En racontant les aléas complexes de cette histoire, Daniel Finn va cependant bien au-delà des fractures et reconfigurations souvent tragiques des différentes IRA. Au fil de l’analyse, Finn dresse le tableau de l’extraordinaire vitalité politique si caractéristique de toute cette conjoncture dont l’IRA provisoire n’est au bout du compte que la part la moins mal connue. On découvre que celle-ci était partie prenante d’une multiplicité de groupes, associations, partis de gauche, de gauche communistes, trotskistes, qui, même minoritaires (à l’image du groupe People’s Democracy qui traverse une grande partie du récit) furent à l’initiative de mobilisations populaires larges, combatives et politisantes, et virent l’émergence d’un ensemble de figures dirigeantes d’envergure.
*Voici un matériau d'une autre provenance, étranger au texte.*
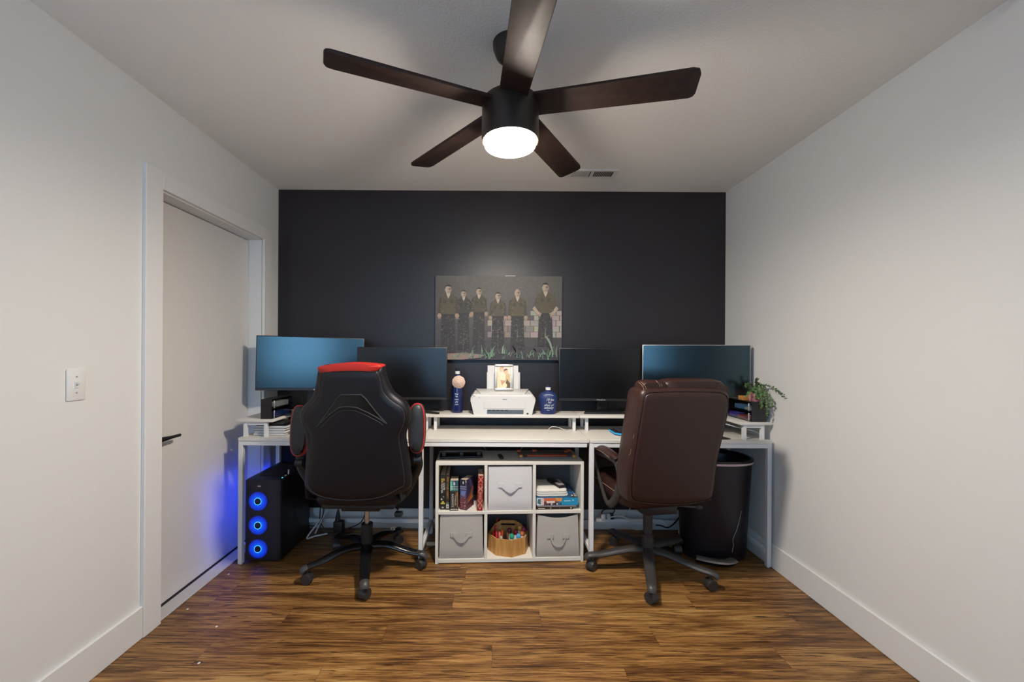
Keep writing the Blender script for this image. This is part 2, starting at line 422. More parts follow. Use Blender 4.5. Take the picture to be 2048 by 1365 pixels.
for a in (59, 131, 203, 275, 347):
    b = MB(); w0, w1, r0, r1 = .052, .061, .09, .655
    pts = [(r0, -w0, 0), (r1 - .03, -w1, 0), (r1 - .008, -w1 + .006, 0), (r1, -w1 + .026, 0), (r1, w1 - .02, 0), (r1 - .006, w1 - .006, 0), (r1 - .02, w1, 0), (r0, w0, 0)]
    b.prism([Vector(p) - Vector((0, 0, .0065)) for p in pts], (0, 0, .013), .004)
    b.xf(Matrix.Translation((FX, FY, 2.208)) @ Matrix.Rotation(math.radians(a), 4, 'Z') @ Matrix.Rotation(math.radians(-12), 4, 'X'))
    obj('blade', b, FANBL, fan)

# ================================================================= DESKS
DZ, DF, DB = .76, 2.425, 2.88              # table top height, front and back
def desk(name, label, x0, x1, legs, panels, bays):
    t = thing(name, label, 'desk', ((x0 + x1) / 2, DF, 0))
    for a, b in panels: obj('tabletop', MB().box((a + .0008, DF, DZ - .02), (b - .0008, DB, DZ), .0015, 1), DESKW, t)
    rail = .026
    for x in legs:
        for y in (DF + .003, DB - .003 - rail):
            lg = MB().box((x - rail / 2, y, .006), (x + rail / 2, y + rail, DZ - .0205), .0015, 1); lg.cyl((x, y + rail / 2, 0), (x, y + rail / 2, .008), .009, n=12)
            for zz in (.10, .135, .70): lg.cyl((x, y - .0012, zz), (x, y + .002, zz), .0035, n=8)
            obj('leg', lg, METW, t)
        for za, zb in ((.082, .106), (DZ - .046, DZ - .0205)): obj('side_rail', MB().box((x - .012, DF + .03, za), (x + .012, DB - .03, zb), .0015, 1), METW, t)
    for a, b in bays:
        obj('front_rail', MB().box((a, DF + .004, DZ - .047), (b, DF + .028, DZ - .0205), .0015, 1), METW, t)
        for za, zb in ((DZ - .047, DZ - .0205), (.078, .106)): obj('rear_rail', MB().box((a, DB - .028, za), (b, DB - .004, zb), .0015, 1), METW, t)
        c = (a + b) / 2
        for q in (-1, 1): obj('cross_brace', MB().cyl((c - q * .21, DB - .012 + q * .002, .72), (c + q * .21, DB - .012 + q * .002, .10), .0024, n=6), METW, t)
    return t
DX0, DXA, DXM, DX1 = -1.507, -.419, .585, 1.671
desk_l = desk('computer_desk', 'long white desk behind the black gaming chair and under the printer', DX0, DXM, [DX0 + .013, DXA], [(DX0, DXA), (DXA, DXM - .002)], [(DX0 + .026, DXA - .013), (DXA + .013, DXM - .015)])
desk_r = desk('computer_desk', 'shorter white desk at the right wall behind the brown chair', DXM, DX1, [DXM + .0135, DX1 - .013], [(DXM, DX1)], [(DXM + .027, DX1 - .026)])
RZ, RT = .866, .016
RF, RB = 2.66, 2.868
def riser(parent, poly, feet):
    obj('riser_shelf', MB().prism([(x, y, RZ - RT) for x, y in poly], (0, 0, RT), .0012), DESKW, parent)
    for (x, y), (x2, y2) in feet:
        g = MB(); w = .010
        for (p, q) in ((x, y), (x2, y2)): g.box((p - w, q - w, DZ + .0003), (p + w, q + w, RZ - RT - .0003), .001, 1)
        if abs(x - x2) > abs(y - y2): g.box((min(x, x2) + w, y - w * .8, RZ - RT - .018), (max(x, x2) - w, y + w * .8, RZ - RT - .0003))
        else: g.box((x - w * .8, min(y, y2) + w, RZ - RT - .018), (x + w * .8, max(y, y2) - w, RZ - RT - .0003))
        obj('riser_leg', g, METW, parent)
riser(desk_l, [(-1.530, 2.437), (-1.309, 2.437), (-1.309, RF), (-.409, RF), (-.409, RB), (-1.530, RB)], [((-1.478, 2.455), (-1.355, 2.455)), ((-1.43, 2.84), (-1.36, 2.84)), ((-.43, 2.70), (-.43, 2.84))])
riser(desk_l, [(-.407, RF), (.572, RF), (.572, RB), (-.407, RB)], [((-.371, 2.70), (-.371, 2.84)), ((.545, 2.70), (.545, 2.84))])
riser(desk_r, [(.576, RF), (1.487, RF), (1.487, 2.437), (1.672, 2.437), (1.672, RB), (.576, RB)], [((.628, 2.70), (.628, 2.84)), ((1.519, 2.455), (1.627, 2.455)), ((1.47, 2.84), (1.60, 2.84))])

# ================================================================= MONITORS
SCREEN = mat('matte_black_screen', (.0035, .0035, .0045), .22, spec=1.)
SCREEN.node_tree.nodes['Principled BSDF'].inputs['Specular Tint'].default_value = (.54, .83, .90, 1)      # tint added to make the window reflections bluer
SCREEN.node_tree.nodes['Principled BSDF'].inputs['IOR'].default_value = 1.62
SCREEN2 = mat('plain_black_screen', (.004, .0037, .0042), .3, spec=.55)
def monitor(label, c, rot, tilt, w, h, bez, base, frame_mat, screen_mat=SCREEN, chin=.018):
    """c: centre of the screen; local x right, y away, z up; stands on the riser"""
    t = thing('monitor', label, 'monitor', (c[0], c[1], RZ + .0005), rot, 'computer monitors on the desk shelves')
    zc = c[2] - RZ; R = Matrix.Translation((0, 0, zc)) @ Matrix.Rotation(tilt, 4, 'Y')
    cs = MB(); cs.box((-w / 2, 0, -h / 2), (w / 2, .022, h / 2), .003); cs.box((-w * .34, .022, -h * .36), (w * .34, .045, h * .3), .012)
    cs.xf(R); obj('housing', cs, frame_mat, t, local=True)
    s = MB().box((-w / 2 + bez, -.0012, -h / 2 + chin), (w / 2 - bez, .002, h / 2 - bez)); s.xf(R); obj('screen', s, screen_mat, t, local=True)
    if chin > .012:
        ch = MB().box((-w / 2 + .001, -.003, -h / 2 + .0005), (w / 2 - .001, .001, -h / 2 + chin - .001), .001, 1); ch.xf(R); obj('chin_bezel', ch, mat('dark_bezel', (.02, .02, .021), .4), t, local=True)
    obj('stand_neck', MB().box((-.035, .045, .012), (.035, .065, zc), .006), BLKPL, t, local=True)
    b = MB()
    if base == 'plate': b.prism([(-.15, -.06, 0), (.15, -.06, 0), (.09, .09, 0), (-.09, .09, 0)], (0, 0, .012), .003)
    else:
        for s_ in (-1, 1): b.tube(spl([(0, .075, .008), (s_ * .12, .03, .007), (s_ * .25, -.03, .006)], 6), [.016, .013], 10, flat=(1, .5), up=(0, 0, 1))
        b.box((-.05, .03, 0), (.05, .09, .014), .004)
    obj('stand_base', b, BLKPL, t, local=True)
    return t, R, zc
m1 = monitor('wide angled monitor with blue sheen in the left corner', P(623, 728, 2.68), math.radians(16), math.radians(1.0), .655, .352, .005, 'plate', BLKPL)
m2 = monitor('dark monitor between the blue-sheen corner monitor and the tall blue bottle', P(804, 747.5, 2.72), 0, 0, .600, .350, .004, 'feet', BLKPL, SCREEN2)
m3 = monitor('dark monitor directly right of the round blue bottle', P(1208, 750, 2.79), 0, 0, .617, .361, .005, 'plate', BLKPL, SCREEN2)
m4 = monitor('silver-framed monitor in the right corner behind the brown chair', P(1390, 741.5, 2.68), math.radians(-13), 0, .654, .336, .004, 'plate', SILVER, chin=.014)
pr = Print((0, -.0032, m3[2] - .361 / 2 + .0085), (1, 0, 0), (0, 0, 1), (0, -1, 0), 1, 1)
pr.text('Westinghouse', -.02, 0, .0105, srgb(215, 215, 215), 1); obj('maker_lettering', pr.mb, INK, m3[0], smooth=False, local=True, recalc=False)
pr = Print((0, -.0032, m1[2] - .352 / 2 + .008), (1, 0, 0), (0, 0, 1), (0, -1, 0), 1, 1)
pr.poly([(.012, -.005), (.024, -.005), (.028, .006), (.020, .002)], srgb(205, 225, 232), 1); obj('maker_mark', pr.mb, INK, m1[0], smooth=False, local=True, recalc=False)

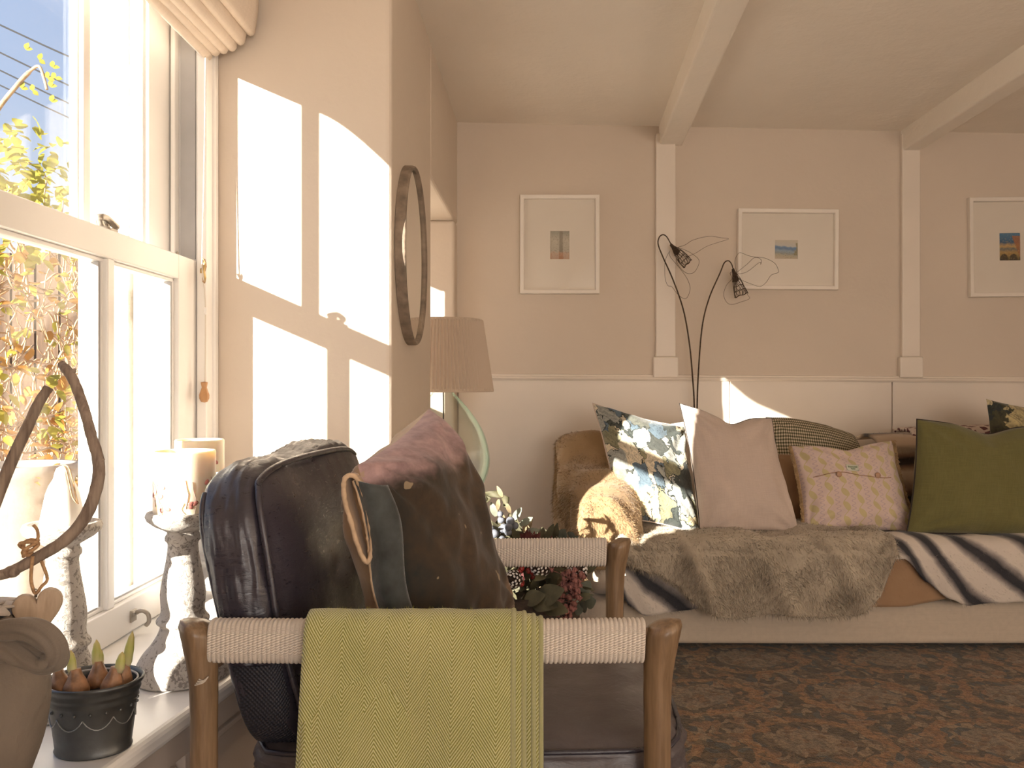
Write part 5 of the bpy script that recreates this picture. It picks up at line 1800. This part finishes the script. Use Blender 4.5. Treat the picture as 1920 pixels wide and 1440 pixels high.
# bushy underlayer of leaves
def spray(name, mat, n, cx, cy, sx, sy, L, W, dy=(-.12, .10), curl=.4, up=.3):
    mb = MB()
    for k in range(n):
        px = cx + max(-1.9, min(1.9, rng.gauss(0, 1))) * sx; py = cy + max(-1.7, min(1.7, rng.gauss(0, 1))) * sy
        b0 = Q(px, py, rng.uniform(*dy))
        d = (b0 - core) * 2 + V(rng.gauss(0, .3), rng.gauss(-.25, .3), rng.gauss(up, .3))
        mb.leaf(b0, d, V(rng.gauss(0, .5), -1, rng.gauss(.3, .5)), L * rng.uniform(.7, 1.3), W * rng.uniform(.7, 1.3), curl * rng.uniform(-.3, 1.3), fold=.2)
    return mb.build(name, mat, fl)
def stuff(o): o['kind'] = 'stuff'
stuff(spray('olive_leaves', M['olive_leaf'], 150, 985, 1085, 52, 42, .055, .030))
stuff(spray('olive_leaves', M['olive_leaf'], 46, 925, 1020, 24, 20, .050, .024))
stuff(spray('dried_leaves', M['dry_leaf'], 34, 960, 1065, 50, 40, .060, .022, up=.2))
stuff(spray('maroon_foliage', M['maroon_petal'], 60, 1000, 1045, 30, 20, .034, .018))
def bunch(name, mat, px, py, n, spread, r, dy):
    c = Q(px, py, dy); g = None
    for k in range(n):
        mb = MB(); p = c + V(rng.gauss(0, spread), rng.gauss(-.012, spread * .6), rng.gauss(0, spread))
        mb.ball(p, r * rng.uniform(.8, 1.15), 10)
        mb.build(name, mat, fl)
bunch('blue_berry', M['blue_bead'], 948, 984, 13, .017, .0115, -.12)
bunch('blue_berry', M['blue_bead'], 926, 997, 3, .012, .0115, -.12)
bunch('red_berry', M['red_bead'], 981, 1075, 8, .016, .009, -.10)
bunch('red_berry', M['red_bead'], 1003, 1146, 3, .008, .015, -.12)
def bud_cluster(px, py, n, dy, s=.020):
    c = Q(px, py, dy); mb = MB()
    for k in range(n):
        p = c + V(rng.gauss(0, s), rng.gauss(-.01, s * .6), rng.gauss(0, s))
        mb.tube([c + V(0, .02, -.03), (c + p) / 2 + V(0, .004, -.004), p], .0011, 4)
        mb.ball(p, .0062 * rng.uniform(.7, 1.2), 6, sc=(1, 1, 1.3))
        for q in range(3):
            mb.leaf(p, V(rng.gauss(0, 1), -.6, rng.gauss(.3, 1)), V(0, -1, 0), .011, .007, .3, n=2)
    o = mb.build('pink_bud_cluster', M['pink_bud'], fl); o['kind'] = 'stuff'
bud_cluster(1068, 1078, 26, -.12); bud_cluster(1072, 1100, 22, -.13); bud_cluster(1042, 1120, 26, -.13); bud_cluster(1064, 1134, 24, -.12); bud_cluster(1048, 1145, 14, -.12, .015)
def pine_cone(c, s, d):
    d = Vector(d).normalized()
    o_ = None
    mb = MB(); mf = MB()
    q = d.to_track_quat('Z', 'Y').to_matrix().to_4x4()
    Mx = Matrix.Translation(c) @ q
    mb.ball((0, 0, 0), s * .55, 12, sc=(1, 1, 1.2))
    n = 54
    for k in range(n):
        t = k / n; a = k * 2.39996; z = lerp(-.75, .85, t) * s; r = s * .55 * math.sqrt(max(.02, 1 - (t * 1.05 - .45) ** 2 * 2.0))
        b0 = V(math.cos(a) * r * .7, math.sin(a) * r * .7, z - .1 * s); dd = V(math.cos(a), math.sin(a), .55)
        dd = V(b0.x * 1.2, b0.y * 1.2, b0.z * .8 + .25 * s).normalized()
        mb.leaf(b0, dd, V(0, 0, 1), s * .55, s * .38, -.2, fold=.3, n=3)
        tip = b0 + dd.normalized() * s * .53 + V(0, 0, .05 * s)
        tg = (V(0, 0, 1) - dd * dd.z); tg = tg.normalized() if tg.length > .05 else V(1, 0, 0)
        mf.leaf(tip - tg * s * .09, tg, dd, s * .20, s * .30, .1, fold=.1, n=3)
    mb.move(Mx); mf.move(Mx)
    o_ = mb.build('pine_cone', M['cone'], fl); mf.build('frosted_tips', M['frost'], o_)
pine_cone(Q(962, 1086, -.15), .030, (-.2, -1, .25)); pine_cone(Q(1012, 1064, -.12), .031, (-.3, -1, .4)); pine_cone(Q(1081, 1070, -.08), .036, (.2, -.8, .5))
# round eucalyptus leaves
def euca(spots):
    mb = MB()
    for px, py, dy, L in spots:
        b0 = Q(px, py, dy)
        mb.leaf(b0, V(rng.gauss(.2, .4), -.35, rng.gauss(.5, .4)), V(rng.gauss(0, .3), -1, .4), L, L * .8, .15, fold=.12, n=6)
    mb.build('eucalyptus_sprig', M['sage_leaf'], fl)
euca([(1040, 1010, -.02, .042), (1052, 1012, -.03, .046), (1062, 1018, -.04, .046), (1072, 1012, -.05, .052), (1036, 1018, -.02, .040), (1078, 1018, -.03, .036), (1046, 1022, -.05, .04), (1060, 1026, -.04, .045)])
euca([(1086, 1124, -.10, .050), (1092, 1112, -.09, .046), (1098, 1132, -.09, .05), (1090, 1142, -.10, .045), (1080, 1152, -.1, .04)])
mb = MB()
for px, py, L, W in ((1000, 1130, .075, .060), (1012, 1126, .080, .065), (985, 1128, .06, .05), (1020, 1140, .07, .05)):
    mb.leaf(Q(px, py, -.16), V(.5 + rng.gauss(0, .2), -.3, .1 + rng.gauss(0, .2)), V(0, -1, .7), L, W, .35, fold=.25, n=8)
stuff(mb.build('broad_leaves', M['olive_leaf'], fl))
# curled dried leaf strand
mb = MB()
strand = spline([Q(905, 1010, -.04), Q(898, 985, -.05), Q(896, 955, -.06), Q(905, 936, -.06), Q(922, 926, -.07), Q(938, 928, -.08), Q(949, 938, -.08), Q(946, 950, -.09)], 12)
def curl(u, v):
    i = min(len(strand) - 1, int(u * (len(strand) - 1) + .5)); p = strand[i]
    w = table(u, [0, .3, .6, .85, 1], [.034, .034, .022, .018, .008])
    a = u * 26
    return p + V(math.cos(a + v * 3.0) * w * .5, math.sin(a + v * 3.0) * w * .5, (v - .5) * w * .9)
mb.grid(curl, 90, 8); mb.build('curled_leaf', M['olive_leaf'], fl, solid=.0012)
mb = MB()
for px, py, ang in ((942, 932, 2.0), (950, 944, -1.2), (935, 936, -1.7), (884, 985, 2.6), (890, 1000, -.4)):
    mb.leaf(Q(px, py, -.09), V(math.cos(ang), -.3, math.sin(ang)), V(0, -1, .2), .032, .014, .7, n=6)
mb.build('curled_leaf', M['dry_leaf'], fl)
# red seed head
mb = MB(); c = Q(995, 1008, -.05)
for k in range(46):
    a = rng.uniform(0, PI); r = rng.uniform(.2, 1)
    mb.leaf(c + V(0, 0, -.02), V(math.cos(a) * r, rng.uniform(-.5, .2), .3 + math.sin(a)), V(0, -1, 0), .044 * rng.uniform(.7, 1.1), .011, .2, n=3)
mb.build('seed_head', M['maroon_petal'], fl)
mb = MB(); mb.lathe([(.0095, -.03), (.0095, .022), (.007, .024), (.0005, .022)], Q(950, 1010, -.08), 14); mb.build('cut_stem', M['dry_leaf'], fl)
mb = MB()
for px, py, ang in ((930, 968, 1.9), (975, 985, .6), (962, 975, 1.0), (985, 1000, .3), (940, 1008, 2.7)):
    mb.leaf(Q(px, py, -.05), V(math.cos(ang), -.2, math.sin(ang)), V(0, -1, .2), .045, .022, .2, n=5)
mb.build('eucalyptus_sprig', M['sage_leaf'], fl)

# ================================================================== beyond the window
gr = random.Random(77)
mb = MB()
for k in range(26):
    y0 = 2.5 + k * .34
    mb.box(-7.5 + .2 * k, -7.32 + .2 * k, 6.60, 6.64, -.2, 2.05 + .04 * gr.random())
struct(mb.build('wall_garden', M['fence'], smooth=False))
vn = tag(empty('climbing_vine', (-3.2, 5.0, -.2)), 'tangled autumn vine with yellow green leaves outside the window', 'vine')
def vine_pt(y, z): return V(-3.36 + .20 * nz(y * 1.7, z * 1.7) + .05, y, z)
stm = MB()
for k in range(260):
    y = gr.uniform(4.3, 6.4); z = gr.uniform(-.1, 1.9); pts = [vine_pt(y, z)]
    d = V(0, gr.gauss(0, .6), gr.gauss(.5, .6))
    for q in range(7):
        d = (d + V(gr.gauss(0, .25), gr.gauss(0, .7), gr.gauss(0, .6))).normalized()
        pts.append(pts[-1] + V(d.x * .05, d.y * .11, d.z * .11))
    stm.tube(spline(pts, 3), gr.uniform(.003, .009), 5)
so2 = stm.build('tangled_stems', M['vine_stem'], vn); so2['kind'] = 'stuff'
def leaves(name, mat, n, f):
    mb = MB()
    for k in range(n):
        p = f(); mb.leaf(p, V(gr.gauss(0, 1), gr.gauss(0, 1), gr.gauss(-.2, .8)), V(.4, -.5, 1), gr.uniform(.05, .10), gr.uniform(.04, .08), .4, n=3)
    o = mb.build(name, mat, vn); o['kind'] = 'stuff'
def crown():
    return V(-3.25 + gr.gauss(0, .12), gr.gauss(5.05, .42), 2.28 + gr.gauss(0, .20) - .10 * gr.random())
leaves('green_leaves', M['vine_leaf'], 420, crown)
leaves('green_leaves', M['vine_leaf'], 260, lambda: vine_pt(gr.uniform(4.2, 6.5), gr.uniform(.2, 1.9)) + V(.08, 0, 0))
leaves('rust_leaves', M['rust_leaf'], 380, lambda: vine_pt(gr.uniform(4.2, 6.5), gr.uniform(-.1, 1.9)) + V(.06, 0, 0))
mb = MB(); A = lambda px, py: P(px, py, 5.0)
mb.tube(spline([A(-30, 250), A(0, 200), A(28, 165), A(50, 140), A(72, 124), A(82, 145), A(88, 168)], 6), [.014] * 20 + [.009] * 17, 7); mb.build('arching_stem', M['vine_stem'], vn)
mb = MB()
for px, py in ((48, 92), (74, 112), (99, 126), (90, 146), (94, 162), (96, 190), (62, 170), (40, 165), (104, 146)):
    mb.leaf(A(px, py), V(gr.gauss(0, .5), 0, 1), V(0, -1, 0), .045, .036, .2, n=3); mb.leaf(A(px, py), V(1, 0, gr.gauss(0, .5)), V(0, -1, .3), .04, .03, .2, n=3)
o = mb.build('tip_leaves', M['vine_leaf'], vn); o['kind'] = 'stuff'
def cable(p0, p1, nm='street_cable', y=9.0, r=.010):
    mb = MB(); a, b = P(*p0, y), P(*p1, y)
    mb.tube([lerp(a, b, i / 10) + V(0, 0, -.10 * math.sin(PI * i / 10)) for i in range(11)], r, 6)
    return mb
for k, (a, b) in enumerate((((-420, -170), (420, 230)), ((-420, -125), (420, 290)), ((-420, -92), (420, 325)), ((-420, -60), (420, 350)))):
    ob = cable(a, b, y=9.0 + .4 * k).build('street_cable', M['cable'])
    tag(ob, ['uppermost dark overhead cable crossing the sky outside the window', 'second dark overhead cable from the top crossing the sky', 'third dark overhead cable from the top crossing the sky', 'lowest dark overhead cable above the vine crown'][k], 'cable', 'overhead cables in the sky')
pl = tag(empty('garden_planter', P(35, 960, 3.5)), 'weathered stone planter standing outside behind the lower window pane', 'planter')
c = P(40, 960, 3.5); c.z = -.2
mb = MB(); mb.lathe([(.16, 0), (.16, .06), (.10, .10), (.09, .30), (.13, .42), (.19, .60), (.205, .78), (.22, .80), (.22, .85), (.19, .85), (.18, .78), (.001, .76)], c, 36); mb.build('urn_body', M['terracotta'], pl)
mb = MB()
for k in range(60):
    a = gr.uniform(0, 2 * PI); mb.leaf(c + V(.1 * math.cos(a), .1 * math.sin(a), .77), V(math.cos(a), math.sin(a), gr.uniform(.3, 1.5)), V(0, 0, 1), gr.uniform(.08, .18), .02, .5, n=4)
o = mb.build('dry_plant', M['rust_leaf'], pl); o['kind'] = 'stuff'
Au cours des vingt dernières années, et avec le reflux de la lutte armée, le Sinn Féin a connu une ascension électorale remarquable. Il est depuis deux ans la première force électorale dans les deux parties de l’Irlande. Si Sinn Féin reste un parti de gauche réformiste, la rhétorique socialiste et marxisante a quant à elle été considérablement révisée même si le discours a pu retrouver une certaine vigueur suite à la crise de 2008 et à la montée de la gauche grecque, espagnole puis britannique au cours des années 2010. Il faut alors se demander avec Finn, dans un esprit de solidarité bien comprise, jusqu’où la priorité donnée à la réunification – toujours plus imaginable depuis le Brexit – peut avoir raison des orientations politiques à gauche, au risque d’en arriver aux derniers accommodements institutionnels avant intégration finale au jeu politique d’une république et d’institutions nord-irlandaises autonomes, l’une et les autres en proie aux dislocations sociales et environnementales du capitalisme en version irlandaise, qu’aucune réunification ne saurait résoudre sans un projet socialiste à même de se confronter à la brutalité des temps.
- 1. « Operation Banner » fut le nom de code donné aux opérations de l’armée britannique en Irlande du Nord de 1969 à 2007.